Text and Image
Text and image constitute two radically heterogeneous series. Language does not suffice, due to excess or deficit, to traverse thoroughly the surface of the image, and the image fantasises, obsessively and relishingly, about the completeness of the word.
Now, what should be sought, I believe, is a way to link text and image in such a way that the image does not become the iconic medium in which to transmit the text, nor does the text become the image’s inert caption. It would be a way of relating text and image that does not deprive one of the other, but neither does it blend both in the semiotic and aseptic inventory of their complementarities. This is my bet.
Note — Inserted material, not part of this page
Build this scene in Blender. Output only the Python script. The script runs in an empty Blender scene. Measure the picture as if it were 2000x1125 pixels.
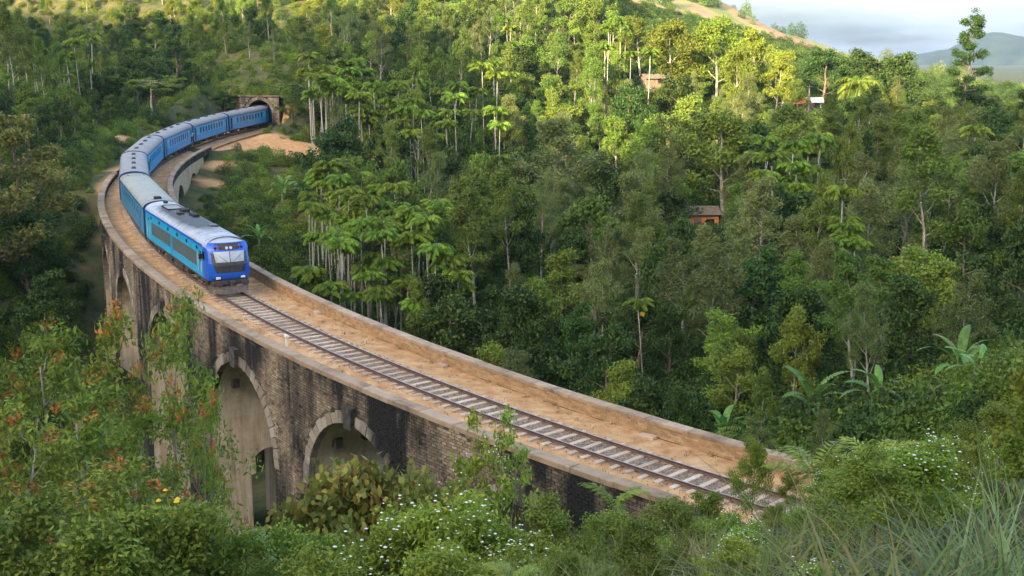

An attempt to probe into that contradictory space in which both text and image join while being separate, or separate while joining, since it is in that mismatched margin that there may still occur a bolt of poetic lightning. This is the horizon under which the following series of “objets trouvés” are organised.
«The time is out of joint. O cursed spite,
That ever I was born to set it right!»
(190, act 1 scene 5) Hamlet
“I considered that in the language of a god every word would enunciate that infinite concatenation of facts, and not in an implicit but in an explicit manner, and not progressively but instantaneously. In time, the notion of a divine sentence seemed to me puerile or blasphemous. A god, I reflected, ought to utter only a single word and in that word absolute fullness. No word uttered by him can be inferior to the universe or less than the sum total of time. Shadows or simulacra of that single word equivalent to a language and to all a language can embrace are the poor and ambitious human words, all, world, universe.”